I'm looking at some work with Combinatorial Game Theory and I have currently got: (P-Position is previous player win, N-Position is next player win)
Every Terminal Position is a P-Position,
For every P-Position, any move will result in a N-Position,
For every N-Position, there exists a move to result in a P-Position.
These I am okay with, the problem comes when working with the Sprague-Grundy function; g(x)=mex{g(y):y \in F(x)}, where F(x) are the possible moves from x and mex is the minimum excluded natural number.
I can see every Terminal Position has SG Value 0, these have x=0, and F(0) is the empty set.
The problem comes in trying to find a way to prove the remaining two conditions for positions, can anyone give me a hand with these?
If I understand correctly, you're trying to prove that the Sprague-Grundy function outputs zero exactly on the $\mathcal P$ positions.
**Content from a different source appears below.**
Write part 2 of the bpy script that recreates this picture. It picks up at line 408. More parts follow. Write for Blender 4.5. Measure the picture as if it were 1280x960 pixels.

Since you have a characterization of $\mathcal P$ positions and $\mathcal N$ positions in terms of the options (positions you can get to in one move), then the best way for you to do this would be induction, the exact form of which depends on your background.
If you have a theorem about how induction can work for games, use that. If you don't, but are comfortable with structural induction (say, on graphs), then induct on the game tree. If you're not comfortable with that, but are okay with the idea of the game tree and standard induction, induct on the depth $n$ of the game tree. The proof is essentially the same in all cases.